Si la présidence de la France peut apporter un plus – il n’est pas question d’imposer nos vues, car le rôle de la présidence est d’écouter chacun, susciter des synthèses et des compromis et maintenir un niveau d’ambition suffisant –, c’est grâce à son réseau diplomatique et à son expérience de la négociation, beaucoup de mes interlocuteurs étrangers me le disent. Si la présidence de cette conférence a été confiée au ministre des affaires étrangères, c’est parce que son rôle même consiste à trouver des accords ; en revanche, la position de la France sera défendue, comme le veut la logique, par sa ministre de l’écologie.
Enfin, Mme Aïchi a également souligné, ce dont je la remercie, le caractère nécessaire de notre décision de renforcer notre présence en Asie et en Afrique notamment, parce qu’il a fallu adapter notre réseau diplomatique à la réalité du monde d’aujourd’hui, comme il faudra le faire pour le monde de demain.
M. Billout, dans une intervention très maîtrisée, s’est interrogé sur la notion même d’influence. S’il avait disposé de plus de temps, il aurait sûrement abordé une série d’autres sujets, mais il a centré son intervention sur la question des moyens financiers, qu’il juge insuffisants, ce qui nous renvoie à nos discussions budgétaires.
Sans manquer à la solidarité gouvernementale, mais sans vouloir paraître non plus manquer de lucidité, je me dois de constater que les moyens nous sont mesurés. Compte tenu de nos contraintes budgétaires, l’action devient très difficile dans certains secteurs. Comme on le dit familièrement, on ne peut pas aller « au-delà de l’os » – quand on s’approche de l’os, la situation devient déjà dangereuse !
Quoi qu’il en soit, nous avons les moyens de travailler, mais il faut évidemment rechercher beaucoup plus d’efficacité et améliorer notre organisation. Je reconnais que cette contrainte est forte.
M. Billout a également évoqué la question de l’aide au développement : si nos chiffres n’atteignent pas le niveau qui pourrait être le leur dans une période plus prospère, la France reste malgré tout un des grands apporteurs d’aide, et c’est nécessaire.
Enfin, M. Billout, comme la plupart des autres orateurs, a bien voulu souligner nos efforts en matière de diplomatie économique et de tourisme.

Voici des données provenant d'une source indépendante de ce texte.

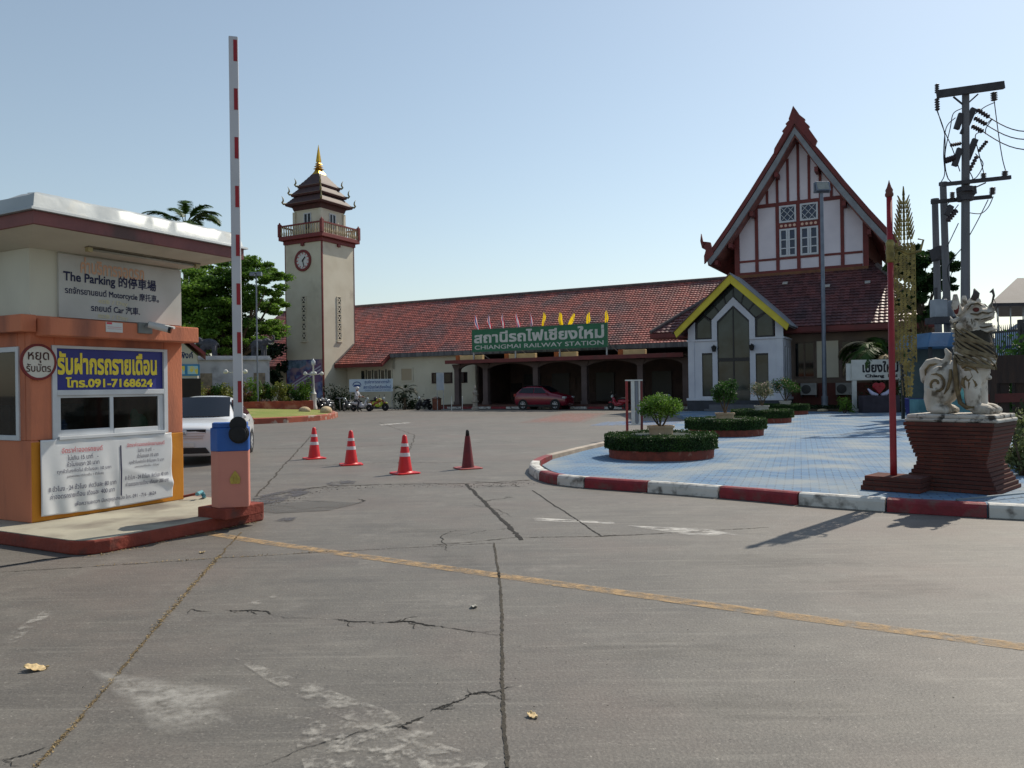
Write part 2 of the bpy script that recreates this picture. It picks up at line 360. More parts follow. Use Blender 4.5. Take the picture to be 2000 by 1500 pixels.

M. Hue a insisté, en particulier, sur la priorité que nous accordons à l’Afrique, et je sais qu’il est très attaché à ce continent. Il nous aidera à développer nos relations économiques avec un pays qu’il connaît très bien, l’Afrique du Sud, ce dont je le remercie. Il a souligné à juste titre tout ce que nous faisions, en Ukraine, au Mali, en Irak et en Centrafrique, et rappelé que les événements dramatiques que nous avons vécus en janvier avaient révélé une solidarité mondiale extraordinaire.
Il est vrai que la France est ce pays singulier qui, touché par un drame tel que celui que nous avons vécu, voit cinquante chefs d’État et de gouvernement répondre présent et se rassembler dans les rues de sa capitale. C’est une singularité de la France - elle n’est pas liée au gouvernement actuel, ce serait absurde de le prétendre -, qui témoigne de la place spécifique de notre pays dans la conscience mondiale.
Mme Garriaud-Maylam a abordé de nombreux sujets, notamment la défense de nos valeurs et le décalage constaté entre la morosité intérieure et l’estime extérieure.